One of the at least one fifth section of the pipe may be positioned between the first section of the pipe for condensing refrigerant and the fourth section of the pipe to prevent backflow of the second refrigerant in a liquid state from the first section. Moreover, one of the at least one fifth section of the pipe may be positioned between the second section of the pipe for evaporating refrigerant and the third section of the pipe to prevent backflow of the second refrigerant in a gaseous state from the second section.
Any reference in this specification to “one embodiment,” “an embodiment,” “example embodiment,” etc., means that a particular feature, structure, or characteristic described in connection with the embodiment is included in at least one embodiment of the disclosure. The appearances of such phrases in various places in the specification are not necessarily all referring to the same embodiment. Further, when a particular feature, structure, or characteristic is described in connection with any embodiment, it is submitted that it is within the purview of one skilled in the art to effect such feature, structure, or characteristic in connection with other ones of the embodiments.
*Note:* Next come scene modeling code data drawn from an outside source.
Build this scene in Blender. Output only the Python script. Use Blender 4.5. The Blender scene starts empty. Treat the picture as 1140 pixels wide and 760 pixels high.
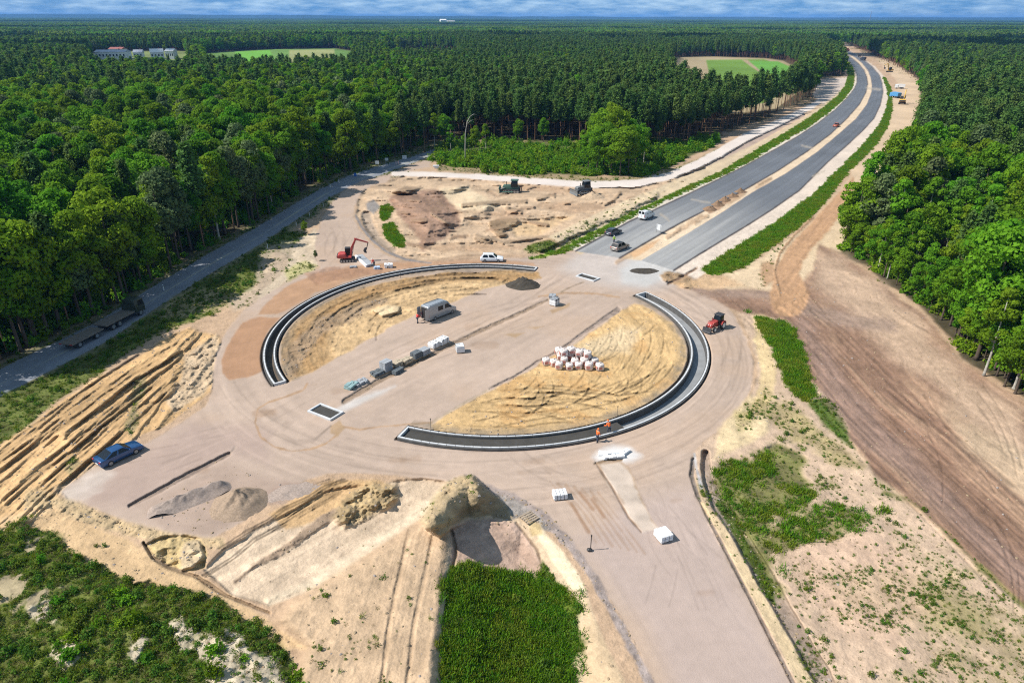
import bpy, math, random
import numpy as np
from mathutils import Matrix, Vector

# ------------------------------------------------------------------ camera, sky, sun
scene = bpy.context.scene
COL = scene.collection
CAM_H, FOCAL = 44.0, 760.0              # metres above the roundabout; focal length for an 1140 px wide frame
ROLL = math.atan2(3.0, 1140)
PITCH = math.atan((380 - 20.2) / FOCAL)
_c, _s, _cp, _sp = math.cos(ROLL), math.sin(ROLL), math.cos(PITCH), math.sin(PITCH)
cam_data = bpy.data.cameras.new('camera')
cam_data.sensor_width, cam_data.lens = 36.0, 24.0
cam_data.clip_start, cam_data.clip_end = 0.5, 200000
cam = bpy.data.objects.new('camera', cam_data)
COL.objects.link(cam)
cam.matrix_world = Matrix(((_c, -_s, 0, 0),
                           (_s * _sp, _c * _sp, -_cp, 0),
                           (_s * _cp, _c * _cp, _sp, CAM_H),
                           (0, 0, 0, 1)))
scene.camera = cam

SUN_ELEV, SUN_AZ = math.radians(47), math.radians(187)     # azimuth of the sun, counted from +x
world = bpy.data.worlds.new('World')
scene.world = world
world.use_nodes = True
_nt = world.node_tree
_nt.nodes.clear()
_out = _nt.nodes.new('ShaderNodeOutputWorld')
_bg = _nt.nodes.new('ShaderNodeBackground')
_bg.inputs['Strength'].default_value = 0.062
_sky = _nt.nodes.new('ShaderNodeTexSky')
_sky.sky_type = 'NISHITA'
_sky.sun_disc = False
_sky.sun_elevation = SUN_ELEV
_sky.sun_rotation = math.pi / 2 - SUN_AZ
_sky.air_density, _sky.dust_density, _sky.ozone_density = 1.0, 0.6, 3.0
_tc = _nt.nodes.new('ShaderNodeTexCoord')
_map = _nt.nodes.new('ShaderNodeMapping')
_map.inputs['Scale'].default_value = (26, 26, 150)
_cn = _nt.nodes.new('ShaderNodeTexNoise')
_cn.inputs['Scale'].default_value = 1.0
_cn.inputs['Detail'].default_value = 8
_cn.inputs['Roughness'].default_value = 0.62
_cr = _nt.nodes.new('ShaderNodeValToRGB')
_cr.color_ramp.elements[0].position = 0.36
_cr.color_ramp.elements[1].position = 0.74
_hue = _nt.nodes.new('ShaderNodeHueSaturation')
_hue.inputs['Saturation'].default_value = 1.35
_mix = _nt.nodes.new('ShaderNodeMix')
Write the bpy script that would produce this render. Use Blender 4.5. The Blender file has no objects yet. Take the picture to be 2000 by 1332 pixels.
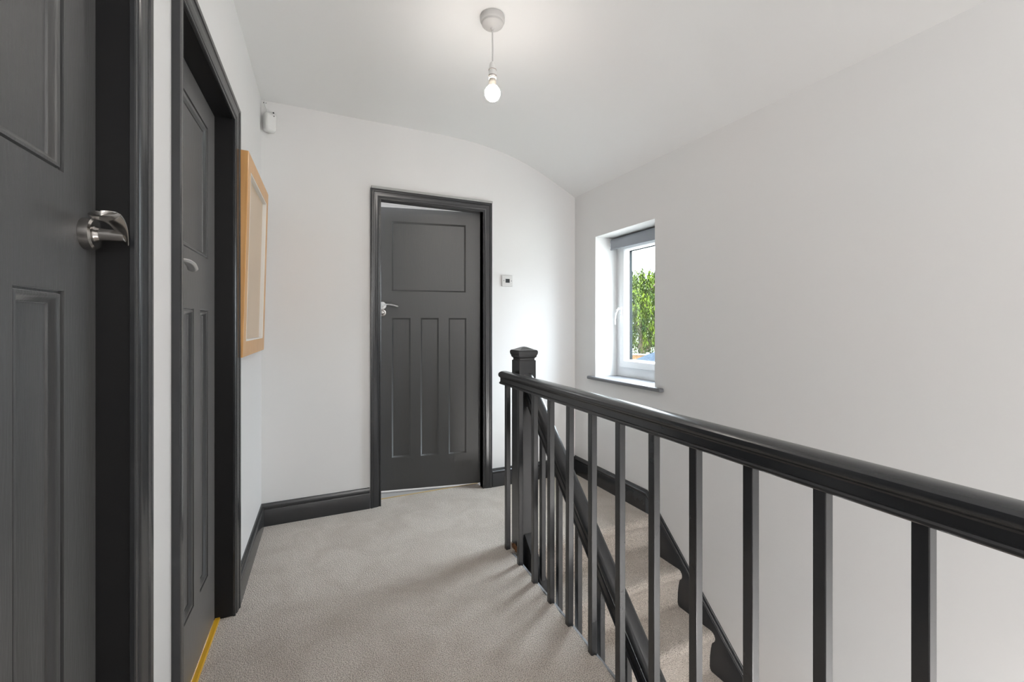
import bpy, bmesh, math, random
from mathutils import Matrix, Vector
random.seed(7)
C = bpy.context.scene.collection
scene = bpy.context.scene
PI = math.pi

# ---------------------------------------------------------------- camera
F_PX = 846.0
YAW = math.atan(400 / 846)
cam = bpy.data.objects.new('camera', bpy.data.cameras.new('camera'))
C.objects.link(cam)
cam.location = (0, 0, 1.16)
cam.rotation_euler = (PI / 2, 0, -YAW)
cam.data.sensor_width = 36
cam.data.lens = F_PX / 2000 * 36
cam.data.shift_y = -30 / 2000
cam.data.clip_start = 0.02
cam.data.clip_end = 300
scene.camera = cam

# ---------------------------------------------------------------- view, world, lights
scene.view_settings.view_transform = 'Standard'
scene.view_settings.look = 'None'
scene.view_settings.gamma = 1
scene.view_settings.use_curve_mapping = False
scene.view_settings.exposure = 0.76

w = bpy.data.worlds.new('sky')
scene.world = w
w.use_nodes = True
bg = w.node_tree.nodes['Background']
# overcast sky: brighter overhead than at the horizon
_nt = w.node_tree
_tc = _nt.nodes.new('ShaderNodeTexCoord')
_sp = _nt.nodes.new('ShaderNodeSeparateXYZ')
_mr = _nt.nodes.new('ShaderNodeMapRange')
_mr.inputs[1].default_value = 0.0
_mr.inputs[2].default_value = 0.75
_mr.inputs[3].default_value = 3.4
_mr.inputs[4].default_value = 30.0
_nt.links.new(_tc.outputs['Generated'], _sp.inputs[0])
_nt.links.new(_sp.outputs['Z'], _mr.inputs[0])
_nt.links.new(_mr.outputs[0], bg.inputs[1])
bg.inputs[0].default_value = (0.84, 0.92, 1.0, 1)


def area(name, loc, rot, sx, sy, power, col=(1, 1, 1), portal=False, spread=PI):
    l = bpy.data.lights.new(name, 'AREA')
    l.shape = 'RECTANGLE'
    l.size = sx
    l.size_y = sy
    l.energy = power
    l.color = col
    l.spread = spread
    if portal:
        l.cycles.is_portal = True
    o = bpy.data.objects.new(name, l)
    o.location = loc
    o.rotation_euler = rot
    C.objects.link(o)
    return o


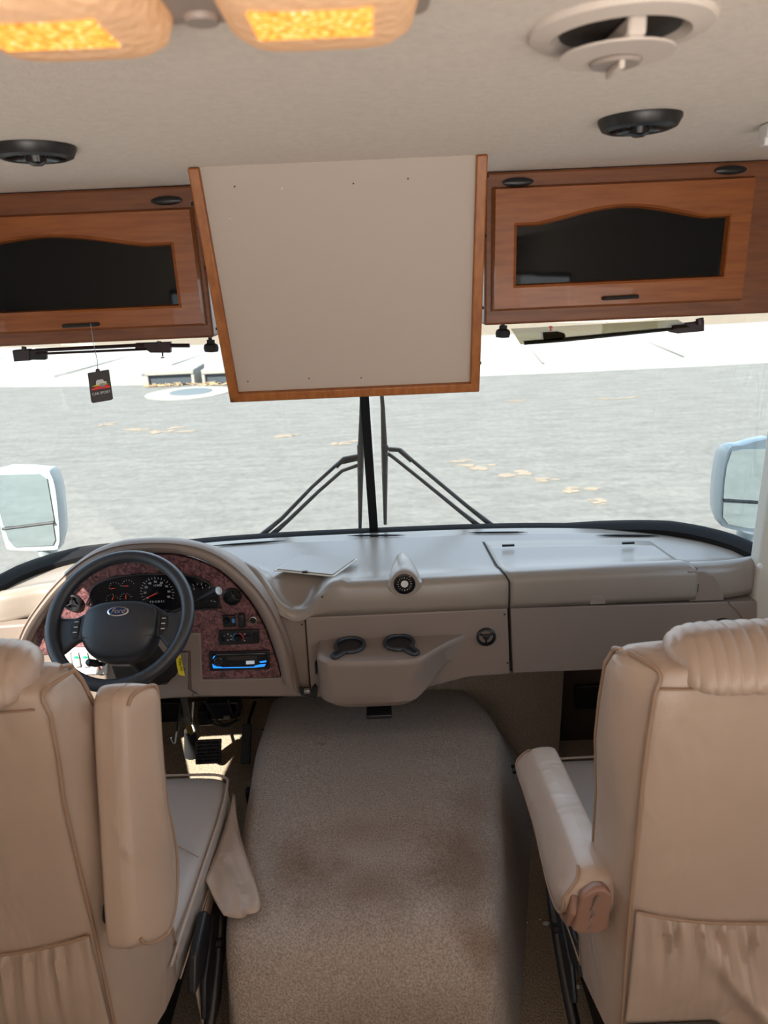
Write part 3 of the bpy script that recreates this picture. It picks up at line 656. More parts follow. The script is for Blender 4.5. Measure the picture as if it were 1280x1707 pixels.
# storage lid on the right (raised shell following the pad, dark gap round it)
def lid(off, g, name, m, smooth=True):
    tl2 = [0.06, .3, .6, .85] + [1+i/6 for i in range(7)] + [2.06, 2.15, 2.3, 2.5, 2.66]
    rows = []
    for t in tl2:
        k = max(0, (t-1.2)/1.46)
        xa = .362 - .028*min(1, k*1.0) - (g if g else 0); xb = .858 + (g if g else 0) - (.03*k**1.2)
        xb = .868 - .045*k**1.3 + g
        rows.append([pad_pt(xa+(xb-xa)*i/40, t if not (g and t in (.06, 2.66)) else (t-.05 if t < 1 else t+.03), off) for i in range(41)])
    b = MB(); b.grid(rows); return b.obj(name, m, D, solid=.004 if off > .003 else 0)
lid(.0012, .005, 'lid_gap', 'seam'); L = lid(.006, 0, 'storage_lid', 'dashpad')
for x, y in ((847, 909), (1047, 905)):
    c = onZ(x, y, .975); box('lid_hinge', c, (.036, .008, .006), 'dark', L, .001)
b = MB(); b.prism([PD(983, 1008, .010), PD(1010, 1007, .010), PD(1009, 999, .010), PD(1003, 993, .010), PD(992, 993, .010), PD(984, 999, .010)], (0, .01, 0)); b.obj('lid_latch', 'dashpad', L, bevel=.002)
# moulded raised shoulder right of the lid
# small flush lid on the top, left of centre
z = .9675; q = [onZ(x, y, z) for x, y in ((458, 952), (503, 927), (595, 934), (556, 962))]
cq = sum(q, Vector())/4
b = MB(); b.prism([cq+(p-cq)*1.02 for p in q], (0, 0, .0035)); b.obj('lid_border', 'trim', D, bevel=.001)
b = MB(); b.prism([cq+(p-cq)*.955+Vector((0, 0, .001)) for p in q], (0, 0, .0055)); sl = b.obj('small_lid', 'dashpad', D, bevel=.002)
box('lid_pull', onZ(508, 953, .975), (.016, .010, .006), 'black', sl, .002)
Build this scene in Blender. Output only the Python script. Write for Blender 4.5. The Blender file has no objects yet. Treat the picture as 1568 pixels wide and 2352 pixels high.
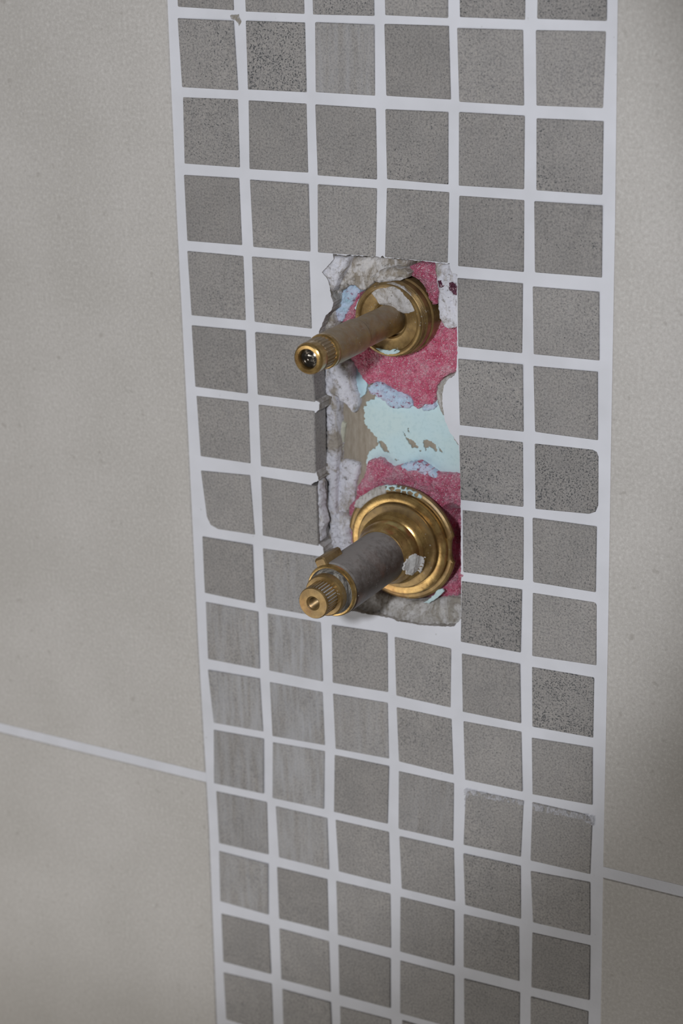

Although embodiments have been described with reference to a number of illustrative embodiments thereof, it should be understood that numerous other modifications and embodiments can be devised by those skilled in the art that will fall within the spirit and scope of the principles of this disclosure. More particularly, various variations and modifications are possible in the component parts and/or arrangements of the subject combination arrangement within the scope of the disclosure, the drawings and the appended claims. In addition to variations and modifications in the component parts and/or arrangements, alternative uses will also be apparent to those skilled in the art.